«Растеряевцы» не вели сколько-нибудь организованной борьбы за существование. Успех в этой борьбе обеспечивался для них не правильным трудом, а случаем и возможностью прибегнуть к «хищническим» средствам. «Взятка» поднимала «растеряевского» чиновника над юдолью бедности. «Обман» помогал «растеряевскому» торговцу сводить концы с концами. «Растеряевские босяки» поступали подобно знаменитому медику» Хрипушину, эксплуатировавшему невежество «растеряевцев». Лица, не обратившиеся к хищническим средствам, «растеряевские» мастеровые оказывались полными банкротами на жизненном пиру: им ничего не оставалось, как топить свое беспросветное горе в вине.
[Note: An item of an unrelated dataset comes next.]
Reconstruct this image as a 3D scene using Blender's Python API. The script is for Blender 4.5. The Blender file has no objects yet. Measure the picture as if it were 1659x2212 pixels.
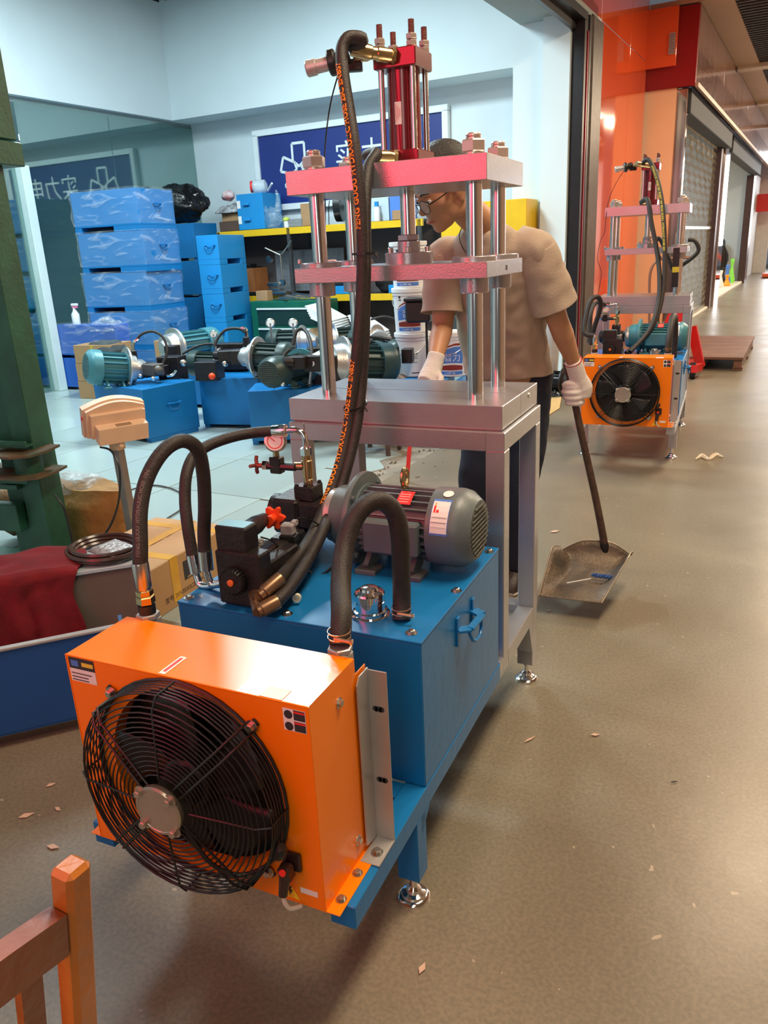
import bpy, bmesh, math, random
from math import sin, cos, pi, radians
from mathutils import Vector, Matrix, Quaternion, noise
random.seed(7)
scene = bpy.context.scene
COL = scene.collection
# ---------------------------------------------------------------- camera
cam = bpy.data.cameras.new('camera'); camo = bpy.data.objects.new('camera', cam); COL.objects.link(camo)
_R, _U, _F = Vector((0.9108, 0.4103, -0.0456)), Vector((-0.0914, 0.3083, 0.9469)), Vector((-0.4024, 0.8585, -0.3182))
_F = _F.normalized(); _R = (_R - _R.dot(_F)*_F).normalized(); _U = _R.cross(_F)
camo.matrix_world = Matrix(((_R.x, _U.x, -_F.x, .587), (_R.y, _U.y, -_F.y, -1.410), (_R.z, _U.z, -_F.z, 1.5), (0, 0, 0, 1)))
cam.sensor_fit = 'VERTICAL'; cam.sensor_height = 24.0; cam.lens = 24.0*1684.4/2212
cam.clip_start = .05; cam.clip_end = 200
scene.camera = camo
# ---------------------------------------------------------------- world, exposure
w = bpy.data.worlds.new('world'); scene.world = w; w.use_nodes = True
w.node_tree.nodes['Background'].inputs[0].default_value = (.80, .88, 1, 1)
w.node_tree.nodes['Background'].inputs[1].default_value = .13
vs = scene.view_settings; vs.view_transform = 'Standard'; vs.look = 'None'; vs.gamma = 1; vs.exposure = 0.0
try: vs.use_curve_mapping = False
except Exception: pass
# ---------------------------------------------------------------- shop frame (s across the shopfront, t along the corridor)
TH = radians(3.8); ES = Vector((cos(TH), -sin(TH), 0)); ET = Vector((sin(TH), cos(TH), 0)); OO = Vector((-1.79, 0, 0))
def SP(s, t, z=0): return OO + ES*s + ET*t + Vector((0, 0, z))
def light(name, loc, target, size, size_y, power, color, spread=180, parent=None):
    l = bpy.data.lights.new(name, 'AREA'); l.shape = 'RECTANGLE'; l.size = size; l.size_y = size_y
    l.energy = power; l.color = color; l.spread = radians(spread)
    o = bpy.data.objects.new(name, l); COL.objects.link(o); o.location = loc
    o.rotation_euler = (Vector(target)-Vector(loc)).to_track_quat('-Z', 'Y').to_euler()
    return o
# ceiling lamps of the shop (cool) and of the corridor (warm), the red sign across the passage
for s_, t_, p_ in ((-3.0, 2.2, 150), (-2.4, 5.1, 300), (-5.0, 3.8, 80), (-7.8, 3.5, 60)):  # last one is added to brighten the room behind the glass
    light('shop_lamp', SP(s_, t_, 4.72 if s_ > -6 else 3.3), SP(s_, t_, 0), 1.0, 1.0, p_, (.78, .95, 1))
for t_, p_ in ((-2.4, 40), (0.9, 160), (5.5, 165), (10, 210), (15, 260), (20, 320), (26, 420)):
    light('corridor_lamp', SP(2.7 if t_ < 6 else 3.3, t_, 4.45), SP(2.7 if t_ < 6 else 3.3, t_, 0), .7, 1.8, p_, (1, .80, .56))
light('red_sign_lamp', (-1.7, -2.9, 2.75), (-.35, .8, 1.85), 2.2, 2.0, 23, (1, .035, .08), spread=85)
light('white_streak_light', (.75, -4.2, 2.4), (-.35, .8, 1.4), 1.1, 2.6, 7, (1, .92, .84), spread=90)  # added unseen light, puts the white streak on the guide columns
light('far_daylight', SP(2.6, 37, 3.0), SP(2.6, 20, .8), 5, 4, 500, (.93, .96, 1))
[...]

Вся жизнь «Растеряевой улицы» вообще являлась чем-то совершенно иррациональным, какой-то сплошной «бессмыслицей», «бестолковщиной». Подчиняясь чему-то «безличному, неведомому», растеряевцы при каждом удобном случае были способны проявить бесцельную жестокость: проявлением «бесцельной жестокости» они мстили и за свою забитость, и за свое «обезличив». Нередко из них выходили «самодуры», не уступающие в умении потешиться над тем, кто зависел от них, героям комедии Островского.
Никаких светлых лучей в темном царстве дореформенного захолустья Глеб Успенский, таким образом, найти не мог. Никаких бодрых чувств он не мог унести с собой, отправляясь «в дальнюю дорогу», никакой веры в победоносно развивающийся прогресс.